• WHAT IS EXPECTED: Restate word for word the lines beginning at the one that contains "Generate a Blender" and ending at the one that contains "COL = S.collection"; include both and nothing else.

• ROWS:
===============
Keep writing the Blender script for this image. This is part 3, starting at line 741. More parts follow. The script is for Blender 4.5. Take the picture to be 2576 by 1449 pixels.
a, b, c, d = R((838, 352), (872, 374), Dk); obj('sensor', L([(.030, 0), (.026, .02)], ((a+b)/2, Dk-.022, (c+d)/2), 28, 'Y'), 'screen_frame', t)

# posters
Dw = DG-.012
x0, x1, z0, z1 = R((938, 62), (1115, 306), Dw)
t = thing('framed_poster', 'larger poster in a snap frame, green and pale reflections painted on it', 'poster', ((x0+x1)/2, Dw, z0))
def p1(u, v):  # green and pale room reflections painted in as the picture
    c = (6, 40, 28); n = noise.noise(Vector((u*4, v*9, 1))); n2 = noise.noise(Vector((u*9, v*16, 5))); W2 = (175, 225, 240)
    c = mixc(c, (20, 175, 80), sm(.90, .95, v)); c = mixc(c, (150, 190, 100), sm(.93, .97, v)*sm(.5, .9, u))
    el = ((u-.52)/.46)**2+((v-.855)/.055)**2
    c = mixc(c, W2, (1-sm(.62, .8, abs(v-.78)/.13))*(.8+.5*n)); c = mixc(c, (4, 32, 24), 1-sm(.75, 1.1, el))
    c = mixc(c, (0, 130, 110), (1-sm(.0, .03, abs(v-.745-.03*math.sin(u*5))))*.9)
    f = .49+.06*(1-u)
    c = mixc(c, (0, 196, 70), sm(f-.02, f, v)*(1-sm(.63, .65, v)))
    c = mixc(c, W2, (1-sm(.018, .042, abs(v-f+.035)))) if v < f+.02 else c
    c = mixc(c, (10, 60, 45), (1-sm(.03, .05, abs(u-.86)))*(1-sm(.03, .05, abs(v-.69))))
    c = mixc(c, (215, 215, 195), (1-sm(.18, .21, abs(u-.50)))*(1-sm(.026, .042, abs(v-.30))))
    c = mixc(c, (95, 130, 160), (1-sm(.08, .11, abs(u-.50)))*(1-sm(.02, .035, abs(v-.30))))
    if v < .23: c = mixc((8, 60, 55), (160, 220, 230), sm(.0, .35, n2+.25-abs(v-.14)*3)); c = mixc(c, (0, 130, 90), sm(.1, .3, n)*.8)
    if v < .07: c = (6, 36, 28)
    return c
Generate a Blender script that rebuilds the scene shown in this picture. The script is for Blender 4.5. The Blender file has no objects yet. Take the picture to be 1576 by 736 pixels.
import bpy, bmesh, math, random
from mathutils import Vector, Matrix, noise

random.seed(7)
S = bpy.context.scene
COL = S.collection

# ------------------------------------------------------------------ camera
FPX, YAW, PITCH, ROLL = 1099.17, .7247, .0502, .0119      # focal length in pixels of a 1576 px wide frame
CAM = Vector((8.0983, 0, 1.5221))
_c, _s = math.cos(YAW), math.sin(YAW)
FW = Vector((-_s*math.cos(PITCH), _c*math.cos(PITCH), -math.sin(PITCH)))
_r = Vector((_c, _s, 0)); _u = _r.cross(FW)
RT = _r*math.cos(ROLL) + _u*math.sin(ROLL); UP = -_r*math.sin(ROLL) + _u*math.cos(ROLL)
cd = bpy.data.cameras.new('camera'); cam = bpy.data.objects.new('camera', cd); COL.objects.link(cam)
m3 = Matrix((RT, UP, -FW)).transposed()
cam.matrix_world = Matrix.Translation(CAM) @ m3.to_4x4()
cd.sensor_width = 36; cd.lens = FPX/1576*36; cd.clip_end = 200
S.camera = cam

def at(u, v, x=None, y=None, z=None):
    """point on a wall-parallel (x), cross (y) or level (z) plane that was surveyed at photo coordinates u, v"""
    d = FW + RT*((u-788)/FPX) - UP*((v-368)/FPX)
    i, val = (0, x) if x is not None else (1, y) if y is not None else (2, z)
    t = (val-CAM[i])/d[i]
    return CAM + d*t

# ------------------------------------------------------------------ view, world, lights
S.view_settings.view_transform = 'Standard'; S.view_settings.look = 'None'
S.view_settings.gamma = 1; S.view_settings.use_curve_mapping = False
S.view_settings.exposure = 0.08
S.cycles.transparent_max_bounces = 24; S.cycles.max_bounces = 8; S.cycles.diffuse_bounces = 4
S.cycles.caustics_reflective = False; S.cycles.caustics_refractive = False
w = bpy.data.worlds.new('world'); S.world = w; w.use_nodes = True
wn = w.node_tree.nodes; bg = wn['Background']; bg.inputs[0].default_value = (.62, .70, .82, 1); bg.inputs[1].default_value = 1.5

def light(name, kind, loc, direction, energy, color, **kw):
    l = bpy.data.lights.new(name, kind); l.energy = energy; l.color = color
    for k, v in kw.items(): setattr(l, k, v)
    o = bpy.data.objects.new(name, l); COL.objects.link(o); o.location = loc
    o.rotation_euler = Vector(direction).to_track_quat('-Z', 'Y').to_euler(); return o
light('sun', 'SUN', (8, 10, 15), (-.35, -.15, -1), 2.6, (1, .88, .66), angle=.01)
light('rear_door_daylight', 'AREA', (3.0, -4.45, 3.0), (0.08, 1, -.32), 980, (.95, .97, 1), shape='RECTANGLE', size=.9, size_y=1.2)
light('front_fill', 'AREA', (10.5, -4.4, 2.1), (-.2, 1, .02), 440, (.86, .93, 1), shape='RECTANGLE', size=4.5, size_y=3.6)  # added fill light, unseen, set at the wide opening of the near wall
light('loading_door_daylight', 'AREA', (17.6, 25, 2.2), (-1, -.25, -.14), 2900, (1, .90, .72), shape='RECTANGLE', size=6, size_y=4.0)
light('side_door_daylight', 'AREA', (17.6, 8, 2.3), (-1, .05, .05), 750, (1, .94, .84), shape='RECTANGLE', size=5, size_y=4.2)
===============
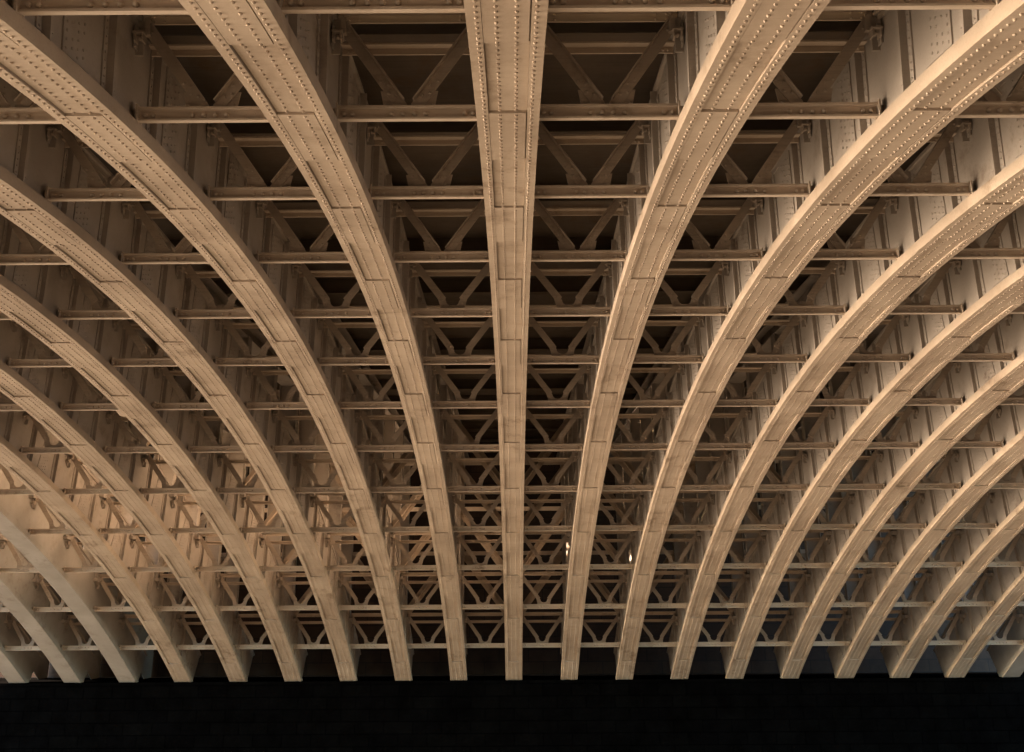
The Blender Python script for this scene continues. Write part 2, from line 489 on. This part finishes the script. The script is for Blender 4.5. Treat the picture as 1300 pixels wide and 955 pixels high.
===============
• RESPONSE FOR THIS EXERCISE:
Generate a Blender script that rebuilds the scene shown in this picture. The script is for Blender 4.5. The Blender file has no objects yet. Take the picture to be 1576 by 736 pixels.
import bpy, bmesh, math, random
from mathutils import Vector, Matrix, noise

random.seed(7)
S = bpy.context.scene
COL = S.collection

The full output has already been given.